The reports in Georgia are made even more discomforting by the fact that it's also one of the states that has faced allegations of voter suppression ahead of the election, including for rejecting ballots over a mismatched signature. A spokesperson for Brian Kemp, the Georgia Secretary of State who is also running for governor, called the allegations "bogus" in a statement to Elite Daily. Meanwhile, numerous other states around the country have had reports of voter suppression, so the issues at the polls on Election Day issues only adds to an already tense atmosphere this election cycle.

According to Patch, long lines and broken machines were also affecting voters in St. Louis, Missouri — apparently including Sen. Claire McCaskill, the Democratic incumbent, as when she went to cast her own ballot on Tuesday, there was reportedly a technical hiccup causing a short delay.
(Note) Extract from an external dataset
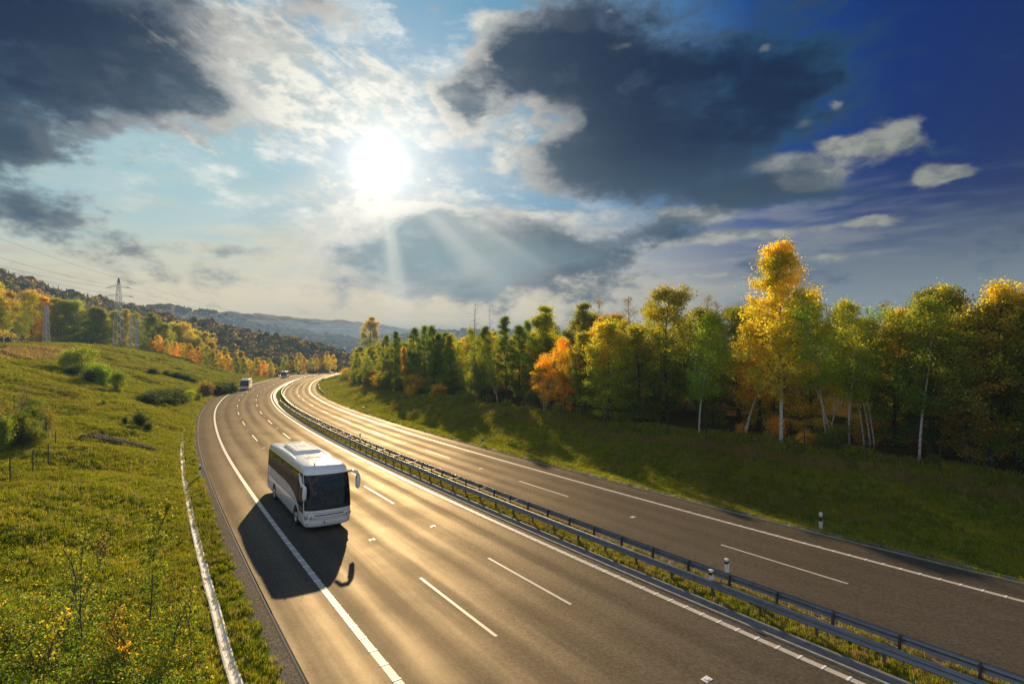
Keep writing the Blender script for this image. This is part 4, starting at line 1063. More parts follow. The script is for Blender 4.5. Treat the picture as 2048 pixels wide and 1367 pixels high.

In Arizona, Maricopa County's computer system which checked in voters reportedly went down around 11:30 a.m. local time, and had a 20-25 minute "slow down" for at least an hour, according to AZ Central.

Additional reports of voter complications and polling problems were pouring in from all corners of the country. In New York, a number of polling places reported long lines due to busted voting machines and high turnout, per Gothamist.

Problems were also reported in South Carolina, North Carolina, Maryland, Texas, and Michigan to name a few.

Adding to the headaches for voters on Tuesday is the increased restrictions on voters, particularly in states which require certain IDs to cast ballots and register to vote. According to the Brennan Center for Justice, since 2010, 24 states had passed laws adding restrictions to the voting process, which has led to confusion among voters — as well as a lot of lawsuits.

For anyone experiencing election complications or who see reports from friends on social media, there are numerous organizations that are assisting voters as well as documenting the electoral issues.

ElectionLand is encouraging voters experiencing problems to submit information, and Common Cause and Election Protection have a hotline voters can call if they have issues at the polls: 866-OUR-VOTE.

This election appears likely to have higher turnout than the last midterm election in 2014, according to the Election Project. Already, early voting in multiple states has surpassed that of the 2014 figures. So if the robust turnout continues through the end of polling hours Tuesday, polling issues may pose a problem for the high numbers of voters trying to cast in-person ballots. Best of luck to everyone still waiting.